NASA's Webb Spots Life’s Chemical Ingredients Frozen in a Neighboring Galaxy
Synopsis
NASA’s Webb found complex organic molecules, including acetic acid, frozen around a young star in the Large Magellanic Cloud, showing that life’s chemical ingredients can form in harsh, metal-poor environments similar to those in the early universe.
Astronomers using the James Webb Space Telescope (JWST) have detected complex organic molecules — including acetic acid, the key ingredient in vinegar — frozen around a young star in the Large Magellanic Cloud, a small galaxy near the Milky Way. It’s the first time acetic acid has ever been observed beyond our galaxy.
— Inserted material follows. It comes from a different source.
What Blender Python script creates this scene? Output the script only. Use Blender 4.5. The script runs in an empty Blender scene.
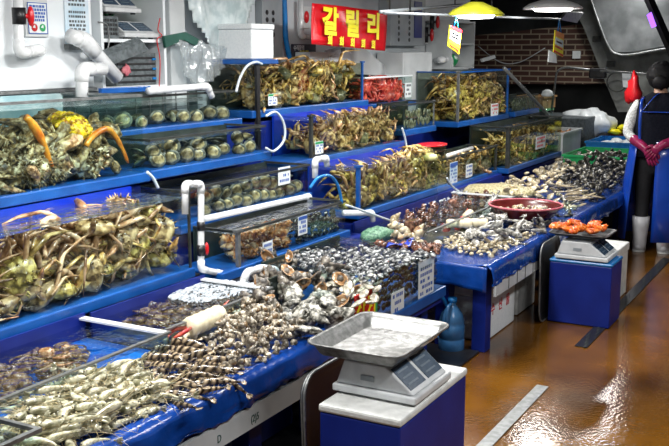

Detecting Life’s Ingredients in Cosmic Ice
Led by Dr. Marta Sewiło of the University of Maryland and NASA, the team used JWST’s Mid-Infrared Instrument (MIRI) to study a forming star known as ST6. They found five carbon-based compounds — methanol, ethanol, methyl formate, acetaldehyde, and acetic acid — trapped in icy layers around the protostar.
Before Webb, methanol was the only complex organic molecule ever confirmed in ice around young stars, even within our Milky Way. The telescope’s incredible sensitivity allowed scientists to detect these faint signatures with unprecedented clarity.
A Harsh Galaxy, a Surprising Chemistry
The discovery’s location makes it even more remarkable. The Large Magellanic Cloud (LMC) has far fewer heavy elements and harsher radiation than the Milky Way — conditions similar to the early universe. Despite that, Webb’s data show life’s chemical precursors can still form and survive there.
“This tells us complex organic chemistry thrives even in primitive environments,” Sewiło said. “It means the seeds of life could have formed much earlier and under more extreme conditions than we imagined.”
Rewriting the Timeline of Life’s Origins
Co-author Will Rocha of Leiden University added that these compounds likely formed in icy layers coating dust grains, later released into gas — a key process for planetary and prebiotic chemistry.
Finding such molecules in a low-metallicity galaxy suggests that life’s building blocks are cosmic and ancient, possibly arising in the universe’s earliest galaxies.
Sewiło’s team plans to observe more protostars in both the Large and Small Magellanic Clouds to see how common these life-linked molecules are. The research, published in The Astrophysical Journal Letters, opens a new era in understanding how and where the chemistry of life begins.